On Monday many students were shocked by the slurs on the wall, but most did not take offense. Some students reacted negatively to the project, however. Several students questioned the motives of the project and stood by the wall to tell other students about their distaste for the wall.
Anthony Broussard, senior university studies major, said he was too distraught to attend class. “This is a disgrace to the university. They asked us to make hate from within with a two thousand dollar wall,” Broussard said as he paced the length of the wall. “Why generate a wall of hate when you could make a wall of peace and keep it up and not have to tear it down? I thought we were over all this (hatred).” Broussard accused Multicultural Affairs director Luther Mercer, Sigma Phi Epsilon and SGA of “sponsoring hate.”
Robert Kelley, sophomore geology major from Rutherford, also took offense to the wall and saw the painted slanders as a disgrace to minorities. “It sucks. They’re just rubbing it in our face,” Kelley said. “It’s a disgrace to have on our campus. No matter what the intentions are, it builds up a barrier more than what exists.”

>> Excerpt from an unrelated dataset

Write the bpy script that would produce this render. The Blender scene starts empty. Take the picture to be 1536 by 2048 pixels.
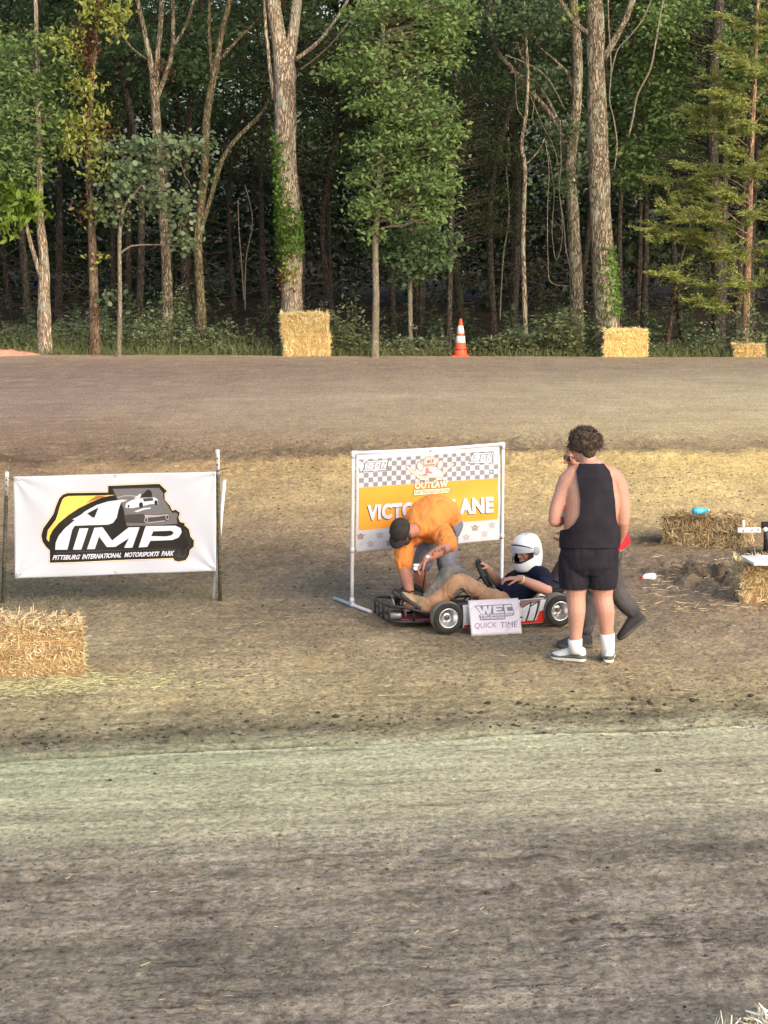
import bpy, bmesh, math, random
import numpy as np
from mathutils import Vector, Matrix

# ---------------------------------------------------------------- camera, sky, sun, exposure
F_PX, CX, CY = 4380.0, 768.0, 1024.0          # focal length and centre in photograph pixels
CAM_H = 3.66
PITCH = math.atan(660.0 / F_PX)
SUN_EL, SUN_AZ = math.radians(30), math.radians(140)   # azimuth from +Y (view direction) towards +X
scene = bpy.context.scene
COL = scene.collection
cam_d = bpy.data.cameras.new('camera'); cam = bpy.data.objects.new('camera', cam_d); COL.objects.link(cam)
cam.location = (0, 0, CAM_H); cam.rotation_euler = (math.pi / 2 - PITCH, 0, 0)
cam_d.sensor_fit = 'VERTICAL'; cam_d.sensor_height = 36.0; cam_d.sensor_width = 27.0
cam_d.lens = 36.0 * F_PX / 2048.0; cam_d.clip_start = 0.1; cam_d.clip_end = 2000
scene.camera = cam

world = bpy.data.worlds.new('World'); scene.world = world; world.use_nodes = True
wn = world.node_tree; wn.nodes.clear()
sky = wn.nodes.new('ShaderNodeTexSky'); sky.sky_type = 'NISHITA'; sky.sun_disc = False
sky.sun_elevation = SUN_EL; sky.sun_rotation = SUN_AZ
sky.air_density = 1.0; sky.dust_density = 4.0; sky.ozone_density = 0.8
bg = wn.nodes.new('ShaderNodeBackground'); bg.inputs['Strength'].default_value = 0.15
wo = wn.nodes.new('ShaderNodeOutputWorld')
wn.links.new(sky.outputs[0], bg.inputs[0]); wn.links.new(bg.outputs[0], wo.inputs[0])

sun_d = bpy.data.lights.new('sun', 'SUN'); sun_d.energy = 0.55; sun_d.angle = math.radians(50); sun_d.color = (1.0, 0.96, 0.92)
sun = bpy.data.objects.new('sun', sun_d); COL.objects.link(sun)
to_sun = Vector((math.sin(SUN_AZ) * math.cos(SUN_EL), math.cos(SUN_AZ) * math.cos(SUN_EL), math.sin(SUN_EL)))
sun.rotation_euler = to_sun.to_track_quat('Z', 'Y').to_euler(); sun.location = (20, -20, 30)

vs = scene.view_settings
vs.view_transform = 'Standard'; vs.look = 'None'; vs.gamma = 1.0; vs.use_curve_mapping = False
vs.exposure = 1.12
scene.render.film_transparent = False
scene.cycles.max_bounces = 6; scene.cycles.diffuse_bounces = 3; scene.cycles.transparent_max_bounces = 8
scene.cycles.use_denoising = True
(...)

Haley Simmons, treasurer for the Black Student Association, said the BSA endorsed the wall. In the BSA’s executive council meeting, there was dispute over which words should be put on the wall, but the final decision of BSA was to leave those disputed slurs on the wall. “Not to put them up would be denying the problem,” Simmons said. He also said BSA members and leadership helped paint words on the wall on Sunday evening. Simmons said, “I believe it might raise awareness with Diversity Week on campus.”
Several African-American students who took offense to the project stood around the wall for more than a half hour trying to understand why university officials would permit the Writing on the Wall project. One anonymous student loosened a brick, smashed it on the concrete and walked away.
The Writing on the Wall Project began in 2001 at the University of Utah with the university’s Human Issues Education Committee.
UTM collegiate chapter of the NAACP president David Stokes works Sunday on the Writing on the Wall project.